L’après-guerre voit la production sucrière et la situation économique et sociale de l’île osciller en fonction de la conjoncture mondiale. Cette production ne dépasse pas celle de 1925, sauf en 1952 (7 Mt), alors que la population, qui s’accroît très vite grâce, maintenant, à l’excédent des naissances sur les décès (de 2 à 2,5 p. 100 par an), a doublé (6 700 000 habitants en 1958). Le marasme économique et social est permanent dans les campagnes. Cependant, après la crise de 1929 et surtout à la faveur de la Seconde Guerre mondiale, des industries de transformation se sont installées, et le commerce est prospère, alors que le secteur tertiaire s’hypertrophie.

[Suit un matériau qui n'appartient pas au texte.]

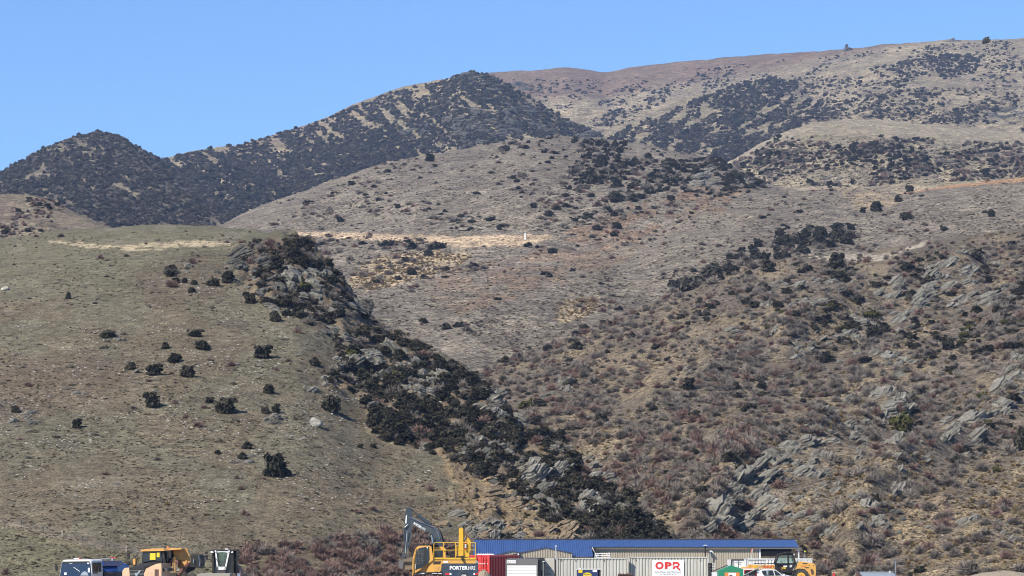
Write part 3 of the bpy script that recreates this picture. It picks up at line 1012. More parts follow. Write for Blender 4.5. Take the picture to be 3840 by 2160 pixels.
# shoulder on the right
SH = [(2600, 690), (2850, 560), (3000, 520), (3100, 505), (3840, 540), (3900, 540), (3900, 660), (3300, 700), (2850, 700)]
zone(SH, ['right_shoulder'], 2600, {'grey': 5, 'red': 1.2, 'dark': 3.2}, (1.2, 4.2), 'right shoulder below the skyline', (140, 60, 15, .38, .6), 19, (.55, .85))
zone([(3180, 540), (3420, 530), (3500, 600), (3300, 640), (3150, 620)], ['right_shoulder'], 130, {'dark': 6, 'grey': 1}, (1.8, 4.2), 'right shoulder below the skyline', None, 20, (.6, .9))
zone([(2600, 700), (2800, 580), (2950, 500), (3000, 520), (2900, 640), (2750, 710)], ['right_shoulder'], 160, {'dark': 4, 'grey': 3}, (1.5, 4), 'right shoulder below the skyline', None, 21, (.6, .9))
zone([(0, 740), (160, 740), (420, 850), (560, 900), (0, 900)], ['left_spur'], 420, {'grey': 3, 'red': 3, 'dark': 1.5}, (.8, 2.4), 'small spur at the left edge', (140, 70, -20, .36, .58), 22, (.6, .9))
# far hills: dense dark scrub with straw gaps
CONE = [(-60, 660), (100, 580), (350, 490), (420, 495), (560, 570), (700, 700), (880, 860), (700, 880), (0, 880)]
zone(CONE, ['cone_hill'], 11000, {'far': 6, 'grey': 2.2}, (1.3, 4.2), 'cone-shaped far hill', (34, 20, -25, .24, .48), 23, (.6, .95))
RIDGE = [(560, 610), (850, 545), (1050, 500), (1200, 460), (1330, 400), (1480, 345), (1640, 310), (1780, 268), (1850, 285), (2050, 400), (2300, 540), (2100, 560), (1500, 620), (900, 850), (600, 860)]
zone(RIDGE, ['dark_ridge'], 15000, {'far': 7, 'grey': .9}, (1.5, 5.0), 'long dark ridge', (90, 20, -38, .27, .48), 24, (.6, .95))
zone([(600, 650), (900, 600), (1300, 520), (1500, 560), (1400, 640), (900, 830), (620, 850)], ['dark_ridge'], 4200, {'far': 7, 'grey': .7}, (1.5, 4.6), 'long dark ridge', (36, 20, -30, .28, .5), 25, (.6, .95))
SPUR = [(2250, 540), (2350, 480), (2600, 380), (2750, 320), (2900, 288), (3000, 320), (3080, 430), (3000, 520), (2800, 600), (2600, 660), (2300, 600)]
zone(SPUR, ['far_spur', 'far_slope'], 7000, {'far': 7, 'grey': 1.2}, (1.5, 5.0), 'scrubby far spur', (80, 24, 35, .28, .50), 26, (.6, .95))
FS = [(1900, 300), (2250, 300), (2600, 260), (3000, 220), (3500, 170), (3840, 150), (3900, 150), (3900, 500), (3100, 460), (3000, 420), (2700, 330), (2300, 480), (2200, 470)]
zone(FS, ['far_slope', 'far_knoll'], 5200, {'far': 6, 'grey': 3}, (1.5, 4.8), 'pale far slope', (150, 45, 20, .42, .66), 27, (.5, .9))
zone([(2200, 400), (2450, 330), (2700, 260), (2750, 290), (2500, 380), (2280, 480)], ['far_slope'], 700, {'far': 6}, (1.6, 5.0), 'pale far slope', (90, 40, 35, .36, .56), 28, (.6, .9))
zone([(3250, 260), (3500, 210), (3700, 200), (3650, 280), (3550, 300), (3300, 290)], ['far_slope', 'far_knoll'], 800, {'far': 6}, (1.6, 5.0), 'pale far slope', (90, 30, -20, .34, .54), 29, (.6, .9))
zone([(3100, 300), (3800, 280), (3850, 470), (3100, 460)], ['far_slope', 'far_knoll'], 620, {'far': 4, 'grey': 4}, (1.6, 4.6), 'pale far slope', (110, 40, 15, .42, .62), 30, (.5, .9))
zone([(2500, 660), (2560, 630), (2800, 545), (2960, 455), (3080, 400), (3160, 440), (3010, 470), (2860, 560), (2700, 660), (2600, 700)], ['far_spur', 'far_slope', 'far_knoll'], 1500, {'far': 6, 'grey': 3, 'red': .6}, (1.6, 4.8), 'scrubby far spur', (60, 30, 30, .28, .5), 57, (.6, .9))
zone([(3050, 400), (3400, 330), (3850, 330), (3850, 470), (3200, 445)], ['far_slope', 'far_knoll', 'far_spur'], 900, {'far': 4, 'grey': 5, 'red': .8}, (1.5, 4.4), 'pale far slope', (120, 30, 12, .38, .6), 58, (.5, .9))
zone([(2480, 600), (2700, 600), (2860, 670), (2900, 700), (2760, 730), (2500, 720)], ['mid_knoll', 'mid_bench'], 420, {'dark': 7, 'grey': 2}, (1.2, 3.8), 'dark right flank of the middle knoll', (70, 40, 15, .32, .54), 59, (.6, .9))
zone([(2900, 1050), (3150, 980), (3840, 930), (3840, 1250), (3500, 1330), (3100, 1300)], ['right_slope'], 620, {'dark': 5, 'grey': 3, 'olive': .15}, (.7, 2.5), 'rocky upper right slope', (90, 50, 35, .40, .58), 60, (.6, .9))
zone([(2700, 1060), (2900, 1010), (3150, 1000), (3100, 1200), (2700, 1300), (2500, 1250)], ['right_slope'], 260, {'dark': 4, 'grey': 4}, (.7, 2.2), 'rocky upper right slope', (80, 50, 35, .42, .6), 61, (.6, .9))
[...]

Mais les villes n’offrent qu’une relative et surtout très factice prospérité. Les Américains contrôlent l’économie (avec quelques riches Cubains). Ils possèdent entre autres 45 p. 100 des terres à sucre (1 173 000 ha partagés entre 13 compagnies, dont 114 240 ha pour la seule United Fruit, autour d’Antilla) et n’achètent le sucre que quand ils peuvent. La Havane, prospère et bourdonnante, n’est qu’une brillante façade masquant des campagnes pauvres encombrées de 400 000 à 500 000 chômeurs.


Le régime castriste

V. l’article Castro (Fidel).


La population cubaine


La croissance

La population s’accroît rapidement grâce à l’excédent naturel. Celui-ci, après avoir connu un très haut niveau jusqu’en 1965, est actuellement en baisse. La natalité, de 38 p. 1 000 au lendemain de la révolution, serait tombée à 28 p. 1 000 actuellement ; la mortalité n’a diminué que légèrement, de 8 p. 1 000 vers 1960 à 6,5 p. 1 000 en 1970. Ainsi, l’excédent naturel, proche de 3 p. 100 en 1965, ne dépasse guère 2 p. 100 en 1970.

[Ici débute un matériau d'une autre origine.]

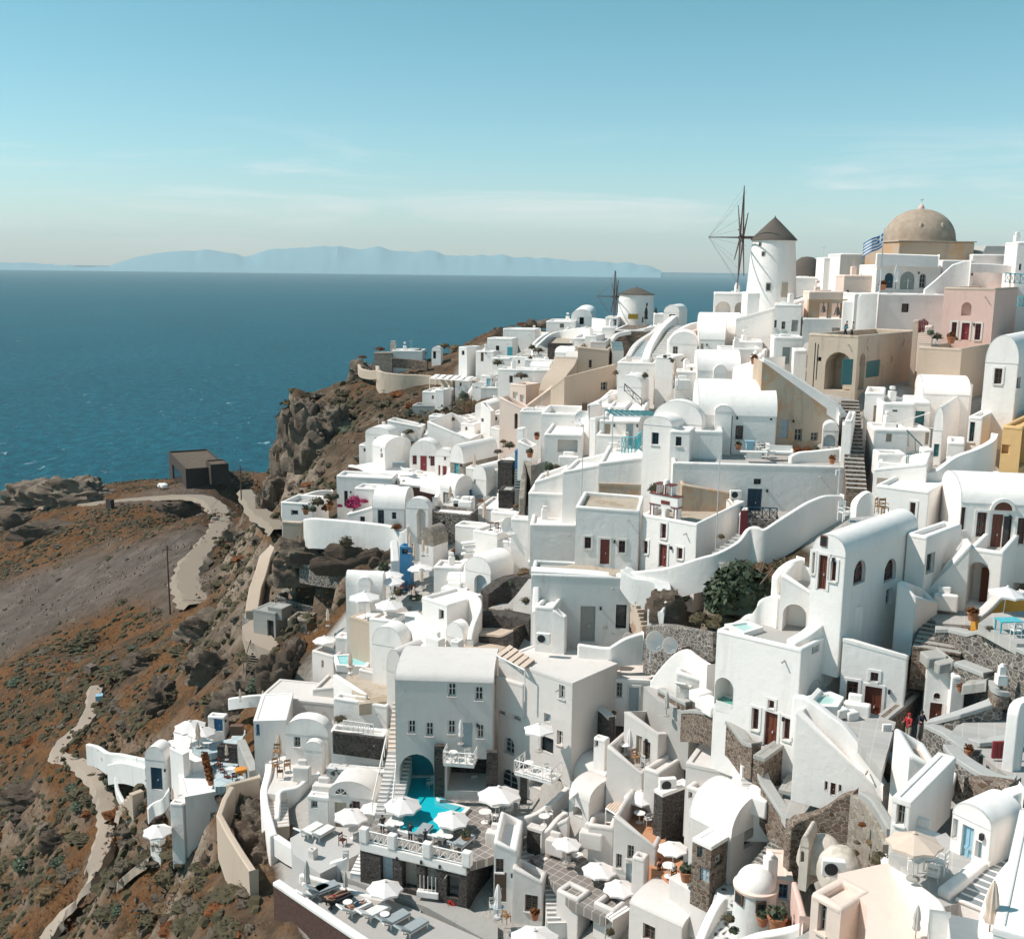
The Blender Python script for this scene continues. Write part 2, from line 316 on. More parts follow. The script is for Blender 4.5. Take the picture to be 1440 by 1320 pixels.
def copy_tree(root,loc,label=None,rz=None,sc=None,group=None):
    r=root.copy();COL.objects.link(r);r.location=tuple(map(float,loc))
    if rz is not None:r.rotation_euler=(0,0,rz)
    if sc is not None:r.scale=(sc,sc,sc)if isinstance(sc,(int,float))else sc
    if label:r['label']=label
    if group:r['group']=group
    for ch in root.children:
        c=ch.copy();COL.objects.link(c);c.parent=r
        for g in ch.children:
            d=g.copy();COL.objects.link(d);d.parent=c
    return r
def fit(O,U,N,P0):
    pass
def onplane(x,y,C,N):
    d=ray(x,y);return CAM+d*(((C-CAM)@N)/(d@N))
def face(mb,O,U,w,h,N,ops,z1=None):
    """wall with real openings; ops (u0,u1,v0,v1,arch,recess); h height at u=0, z1 height at u=w"""
    z1=h if z1 is None else z1;hm=min(h,z1)
    us=sorted({0.,w}|{round(min(max(x,0.02),w-.02),4)for o in ops for x in o[:2]});vs=sorted({0.,hm}|{round(min(max(x,0.),hm-.02),4)for o in ops for x in o[2:4]})
    P=lambda u,v,d=0:O+U*u+ZU*v-N*d
    ops=[(round(min(max(o[0],.02),w-.02),4),round(min(max(o[1],.02),w-.02),4),round(min(max(o[2],0.),hm-.02),4),round(min(max(o[3],0.),hm-.02),4),o[4],o[5])for o in ops]
    for i in range(len(us)-1):
        for j in range(len(vs)-1):
            uc,vc=(us[i]+us[i+1])/2,(vs[j]+vs[j+1])/2
            if any(o[0]<uc<o[1]and o[2]<vc<o[3]for o in ops):continue
            mb.poly([P(us[i],vs[j]),P(us[i+1],vs[j]),P(us[i+1],vs[j+1]),P(us[i],vs[j+1])])
    if abs(z1-h)>1e-4:mb.poly([P(0,hm),P(w,hm),P(w,z1)]if z1>h else[P(0,hm),P(w,hm),P(0,h)])
    for(u0,u1,v0,v1,arch,d)in ops:
        if u1-u0<.03 or v1-v0<.03:continue
        if arch:
            r=min((u1-u0)/2,(v1-v0));vsp=v1-r;um=(u0+u1)/2;k=8
            arc=[(um-(u1-u0)/2*math.cos(math.pi*t/k),vsp+r*math.sin(math.pi*t/k))for t in range(k+1)]
            for t in range(k):
                cu=u0 if t<k/2 else u1
                mb.poly([P(cu,v1),P(*arc[t]),P(*arc[t+1])])
            mb.poly([P(u0,v1),P(um,v1),P(u1,v1)])if False else None
            out=[(u0,v0)]+arc+[(u1,v0)]
        else:out=[(u0,v0),(u0,v1),(u1,v1),(u1,v0)]
        n=len(out)
        for a in range(n):
            p,q=out[a],out[(a+1)%n]
            mb.poly([P(*p),P(*q),P(*q,d),P(*p,d)])
        mb.poly([P(u,v,d)for(u,v)in out])
def opening(root,O,U,N,rec,kind,col,wallmat):
    u0,u1,v0,v1,arch,d=rec
    P=lambda u,v,q=0:O+U*u+ZU*v-N*q
    w,h=u1-u0,v1-v0;sur=kind.endswith('+');k=kind[0]
    def bx(m,a0,a1,b0,b1,q0,q1):m.obox(P(a0,b0,q0),U*(a1-a0),ZU*(b1-b0),-N*(q1-q0))
    def arcpts(ins):
        r=min(w/2,h)-ins;vsp=v1-min(w/2,h);um=(u0+u1)/2
        return[(u0+ins,v0+ins)]+[(um-(w/2-ins)*math.cos(math.pi*t/10),vsp+max(r,.02)*math.sin(math.pi*t/10))for t in range(11)]+[(u1-ins,v0+ins)]
    if k=='d':
        m=MB()
        if arch:
            pts=arcpts(.0);m.poly([P(u,v,d-.06)for u,v in pts])
        else:bx(m,u0,u1,v0,v1,d-.06,d-.01)
        bx(m,u0,u0+w*.12,v0,v1-(min(w/2,h)*.9 if arch else 0),d-.10,d-.06);bx(m,u1-w*.12,u1,v0,v1-(min(w/2,h)*.9 if arch else 0),d-.10,d-.06)
        bx(m,u0+w*.46,u0+w*.54,v0,v1-(w*.3 if arch else 0),d-.09,d-.06);bx(m,u0+w*.12,u1-w*.12,v0+h*.42,v0+h*.5,d-.09,d-.06)
        dr=m.build('door',col,root)
        hd=MB();bx(hd,u0+w*.55,u0+w*.62,v0+h*.4,v0+h*.46,d-.15,d-.09);hd.build('handle','metal',dr)
    elif k in 'wo':
        fr=MB();t=min(.09,w*.13)
        if arch:
            a=arcpts(0);b=arcpts(t)
            for i in range(len(a)):j=(i+1)%len(a);fr.poly([P(*a[i],d-.08),P(*a[j],d-.08),P(*b[j],d-.08),P(*b[i],d-.08)]);fr.poly([P(*b[i],d-.08),P(*b[j],d-.08),P(*b[j],d-.02),P(*b[i],d-.02)])
        else:
            bx(fr,u0,u0+t,v0,v1,d-.09,d-.02);bx(fr,u1-t,u1,v0,v1,d-.09,d-.02);bx(fr,u0+t,u1-t,v0,v0+t,d-.09,d-.02);bx(fr,u0+t,u1-t,v1-t,v1,d-.09,d-.02)
        if k=='w':
            bx(fr,(u0+u1)/2-t*.45,(u0+u1)/2+t*.45,v0+t,v1-t,d-.08,d-.02)
            for q in((.36,.68)if h>1.1 else(.55,)):bx(fr,u0+t,u1-t,v0+h*q-t*.35,v0+h*q+t*.35,d-.075,d-.025)
        wn=fr.build('window',col,root);pn=MB()
        pn.poly([P(u,v,d-.03)for u,v in(arcpts(t*.5)if arch else[(u0+t*.5,v0+t*.5),(u0+t*.5,v1-t*.5),(u1-t*.5,v1-t*.5),(u1-t*.5,v0+t*.5)])]);pn.build('pane','glass',wn)
        if not arch and k=='w' and h>.7:
            sl=MB();bx(sl,u0-.08,u1+.08,v0-.10,v0-.005,-.09,.02);sl.build('sill','trim' if sur else wallmat,wn)
    elif k=='s':
        m=MB()
        if arch:m.poly([P(u,v,d-.02)for u,v in arcpts(0)])
        else:bx(m,u0,u1,v0,v1,d-.04,d-.01)
        m.build('shutter',col,root)
    if sur:
        m=MB();t=.16;q0,q1=-.05,.02
        top=v1
        bx(m,u0-t,u0-.003,v0,top+t,q0,q1);bx(m,u1+.003,u1+t,v0,top+t,q0,q1);bx(m,u0-.003,u1+.003,top+.003,top+t,q0,q1)
        if k!='d':bx(m,u0-.003,u1+.003,v0-t,v0-.003,q0,q1)
        m.build('surround','trim' if wallmat not in('white','warm')else 'paint',root)
PADS=[]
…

Avant la révolution, la tradition catholique, le culte de la fécondité et l’ignorance des populations favorisaient beaucoup la natalité. À partir de 1959, les deux premiers facteurs sont renforcés par l’euphorie révolutionnaire, qui se traduit par l’abaissement de l’âge pour la formation des couples ; aussi, la fécondité s’accroît-elle. La jeunesse de la population (il y a 39 p. 100 de moins de quinze ans), les bonnes conditions sanitaires (1 médecin pour 1 300 habitants, nombreux dispensaires bien répartis sur tout le territoire, 70 p. 100 des accouchements en clinique) réduisent la mortalité à un très bas niveau, si bien que la croissance naturelle peut atteindre des taux records vers 1965. À partir de 1966, la natalité diminue à cause de l’essor du travail féminin. Ce dernier facteur et les progrès de l’instruction sont à l’origine de la baisse actuelle de la natalité, qui va probablement s’accentuer. Le gouvernement cubain ne pratique aucune politique antinataliste. Le couple est libre d’avoir le nombre d’enfants qu’il désire ; le gouvernement ne lui accorde pas d’allocations familiales, mais il prend autant que possible l’enfant en charge. La société aide l’enfant et non la famille.

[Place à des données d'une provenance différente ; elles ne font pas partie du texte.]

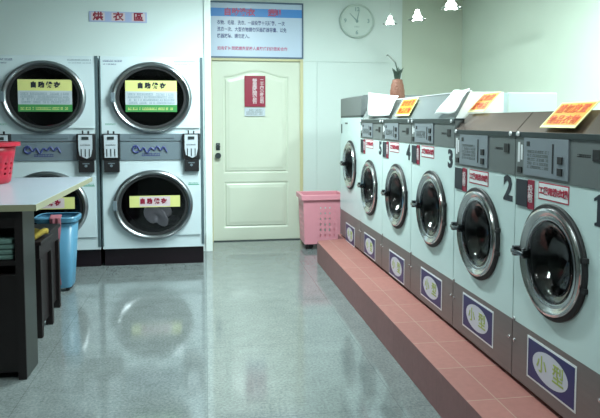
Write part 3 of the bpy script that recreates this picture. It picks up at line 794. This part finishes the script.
o = link('yellow_cloth', b, M['yellowcloth'], None, True, loc=(-1.13, 4.03, .612)); m = o.modifiers.new('s', 'SOLIDIFY'); m.thickness = .034; m.offset = -1
tag(o, 'crumpled yellow cloth lying on the nearer dark stool under the table', 'cloth')

# red basket on the table
def basket_ring(rows, zs, rad, n, squash, holes, bm):
    vs = []
    for z, r in zip(zs, rad):
        vs.append([bm.verts.new((r*math.cos(2*PI*i/n), squash*r*math.sin(2*PI*i/n), z)) for i in range(n)])
    for j in range(len(zs)-1):
        for i in range(n):
            if holes(i, j): continue
            bm.faces.new((vs[j][i], vs[j][(i+1) % n], vs[j+1][(i+1) % n], vs[j+1][i]))
    bm.faces.new(vs[0][::-1])
    return bm
t = thing('red_basket', (-1.50, 4.42, .929), 'red plastic basket on the far left of the white tabletop', 'basket')
b = bmesh.new(); N = 60
zs = [0, .012, .04, .06, .075, .095, .11, .13, .145, .20, .27]; rad = [.165, .178, .183, .186, .188, .191, .193, .196, .198, .208, .220]
basket_ring(None, zs, rad, N, .8, lambda i, j: j in (3, 5, 7) and i % 3 == 1, b)
o = link('basket_body', b, M['redplastic'], t, True); m = o.modifiers.new('s', 'SOLIDIFY'); m.thickness = .005
b = bmesh.new(); lathe(b, [(.216, .265), (.238, .267), (.242, .255), (.246, .255), (.245, .281), (.216, .283)], axis='z', sx=1, sz=.8, closed=True, n=60); link('rim', b, M['redplastic'], t, True)

# blue bin behind the table
t = thing('blue_bin', (-1.172, 5.10, 0), 'tall light blue plastic bin between the table and the dryers', 'bin')
def rrect(a, b_, z, n=8, k=5.):
    out = []
    for i in range(48):
        th_ = 2*PI*i/48; c, s = math.cos(th_), math.sin(th_)
        out.append((a*math.copysign(abs(c)**(2/k), c), b_*math.copysign(abs(s)**(2/k), s), z))
    return out
def loft(bm, loops, cap0=True, cap1=False):
    V = [[bm.verts.new(p) for p in L] for L in loops]; n = len(V[0])
    for A, Bq in zip(V, V[1:]):
        for i in range(n): bm.faces.new((A[i], A[(i+1) % n], Bq[(i+1) % n], Bq[i]))
    if cap0: bm.faces.new(V[0][::-1])
    if cap1: bm.faces.new(V[-1])
    return bm
b = loft(bmesh.new(), [rrect(.106, .10, .03), rrect(.111, .105, .05), rrect(.145, .13, .56)]); o = link('bin_body', b, M['blueplastic'], t, True); m = o.modifiers.new('s', 'SOLIDIFY'); m.thickness = .004
b = loft(bmesh.new(), [rrect(.145, .128, .555), rrect(.163, .146, .56), rrect(.167, .15, .59), rrect(.160, .143, .60), rrect(.145, .128, .60)], False); o = link('rim', b, M['blueplastic'], t, True); m = o.modifiers.new('s', 'SOLIDIFY'); m.thickness = .003
for x in (-.08, .08):
    for y in (-.07, .07):
        b = bmesh.new(); lathe(b, [(.001, -.012), (.015, -.012), (.015, .012), (.001, .012)], x, y, .0155, n=20); box(b, x-.008, x+.008, y-.016, y+.016, .018, .032); link('caster', b, M['black'], t, True)
# pink cloth over the bin's near side
b = bmesh.new(); nu, nv = 10, 26; vs = []
for i in range(nu+1):
    r = []
    for j in range(nv+1):
        u, v = i/nu, j/nv
        x = -.05+.085*u+.012*math.sin(v*7); wob = .006*math.sin(u*14+v*3)
        if v < .14: q = (x, -.128+.14*(.14-v)*2.2, .606+.01*math.sin(v/.14*PI))
        else: q = (x*(1-.1*v), -.164-.004*math.sin(v*5)+wob*.8, .606-(v-.14)*.62)
        r.append(b.verts.new(q))
    vs.append(r)
for i in range(nu):
    for j in range(nv): b.faces.new((vs[i][j], vs[i+1][j], vs[i+1][j+1], vs[i][j+1]))
o = link('pink_cloth', b, M['pinkcloth'], None, True, loc=(-1.16, 5.10, 0)); m = o.modifiers.new('s', 'SOLIDIFY'); m.thickness = .004
tag(o, 'dusty pink cloth hanging over the front of the blue bin', 'cloth')

# pink laundry basket by the door
t = thing('pink_basket', (1.225, 6.42, 0), 'tall pink plastic laundry basket with slotted sides beside the green door', 'basket')
def bk(w, dd, z): return [Vector((-w, -dd, z)), Vector((w, -dd, z)), Vector((w, dd, z)), Vector((-w, dd, z))]
b = bmesh.new(); bo = bk(.20, .16, .06); tp = bk(.218, .178, .555)
for k in range(4):
    A, Bc, Cc, D = bo[k], bo[(k+1) % 4], tp[(k+1) % 4], tp[k]
    patch([A, Bc, Cc, D], 25, 33, 0, (lambda i, j: 3 <= i <= 22 and i % 3 == 1 and 5 <= j <= 26 and j % 4 in (1, 2) and (9 < i < 21)) if k == 0 else (lambda i, j: 3 <= i <= 22 and i % 3 == 1 and 5 <= j <= 26 and j % 4 in (1, 2)), bm=b)
b.faces.new([b.verts.new(q) for q in bo][::-1]); bmesh.ops.remove_doubles(b, verts=b.verts, dist=.0005)
bmesh.ops.recalc_face_normals(b, faces=b.faces)
o = link('basket_body', b, M['pink'], t, False); m = o.modifiers.new('s', 'SOLIDIFY'); m.thickness = .006; m.offset = -1
b = bmesh.new()
for (x0, x1, y0, y1) in ((-.238, .238, -.198, -.172), (-.238, .238, .172, .198), (-.238, -.212, -.172, .172), (.212, .238, -.172, .172)): box(b, x0, x1, y0, y1, .528, .582, bev=.006)
link('rim', b, M['pink'], t)
for x in (-.125, .125):
    for y in (-.1, .1):
        b = bmesh.new(); lathe(b, [(.001, -.014), (.024, -.014), (.028, -.008), (.028, .008), (.024, .014), (.001, .014)], x, y, .029, n=24); box(b, x-.022, x+.03, y-.02, y+.02, .042, .062); link('caster', b, M['black'], t, True)

# ------------------------------------------------------------------ world, camera, view
w = bpy.data.worlds.new('world'); scn.world = w; w.use_nodes = True
w.node_tree.nodes['Background'].inputs[0].default_value = (.55, .75, .75, 1); w.node_tree.nodes['Background'].inputs[1].default_value = .15
cam = bpy.data.cameras.new('camera'); co = bpy.data.objects.new('camera', cam); C.objects.link(co)
f = 610.; th = math.radians(8.85); pt = math.radians(3.7)
cam.sensor_width = 36; cam.sensor_fit = 'HORIZONTAL'; cam.lens = f/600*36
cyp = 121+f*math.tan(pt)/math.cos(th)
cam.shift_y = (cyp-209)/600; cam.shift_x = 0
cam.clip_start = .05
co.location = (0, 0, 1.35); co.rotation_euler = (PI/2-pt, 0, -th)
scn.camera = co
vs_ = scn.view_settings; vs_.view_transform = 'Standard'; vs_.look = 'None'; vs_.gamma = 1; vs_.use_curve_mapping = False; vs_.exposure = 0.28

Dans le domaine de la mortalité, s’il est possible d’abaisser encore un peu la mortalité infantile (44 p. 1 000), il ne faut pas espérer voir la mortalité générale descendre beaucoup plus bas que 6 p. 1 000, l’espérance de vie dépassant soixante ans.

Il est donc probable que le tassement de l’excédent naturel s’accentuera dans les années à venir. Les transformations économiques et sociales engendrées par la révolution ne sont pas favorables à long terme à une forte croissance naturelle en dépit de la structure par âges. Après 1958, une partie appréciable de l’excédent naturel a été absorbée par l’émigration politique. Le régime castriste a laissé partir une bonne partie de la bourgeoisie et des cadres. On estime à 0,8 p. 100 par an en moyenne l’émigration politique (60 000 personnes environ), si bien que la croissance réelle de la population serait ramenée aux alentours de 1,5 p. 100. Ce mouvement affecte surtout les classes adultes et a pour conséquence de rajeunir encore plus la population cubaine. Il est probable qu’il diminuera dans les années à venir.


Population rurale et population urbaine

La distribution de la population est due autant à des causes historiques et économiques qu’à des causes physiques. Dans ce pays au relief peu différencié, les sols ont une très grande importance. Les 3 200 000 ruraux se localisent surtout sur les bons sols argileux rouges, gris ou noirs. Les plus fortes densités rurales, de 40 à 50 habitants au kilomètre carré, se rencontrent sur le long ruban que forment ces sols depuis Pinar del Río jusqu’au sud de Camagüey en passant par La Havane et Matanzas, dans la vallée du Cauto et dans la Vallée centrale de l’Oriente. Quelques taches de très forte densité, plus de 100 habitants au kilomètre carré, coïncident avec les zones de culture du tabac (Pinar del Río, région de La Havane, centre de la province de Las Villas [région de Remedios]). La culture du café donne également de fortes densités sur les pentes des montagnes de l’extrême Sud-Est, autour de Santiago. À l’écart de ces zones, les densités rurales tombent à 10, 15 et même 5 habitants au kilomètre carré : montagnes, hauteurs calcaires ou de roches anciennes, savanes à élevage du Centre et de l’Est sur des sols peu fertiles. Les axes routiers et ferroviaires est-ouest ont fixé un ruban de population large de 1 à 5 km, qui se surimpose au paysage naturel et contraste parfois avec sa pauvreté. Dans ce pays de grandes plantations à activité saisonnière, la main-d’œuvre s’est fixée le long des voies de communication de façon à pouvoir se déplacer aisément vers différents lieux de travail au cours de l’année. Dans presque toutes les campagnes, l’habitat se répartit linéairement sous la forme de maisonnettes égrenées le long des routes et des chemins. La révolution s’efforce de regrouper l’habitat en villages organisés composés de 20 à 200 maisons, car la dispersion traditionnelle de l’habitat est un obstacle à l’implantation des équipements collectifs et à la pénétration des idées révolutionnaires.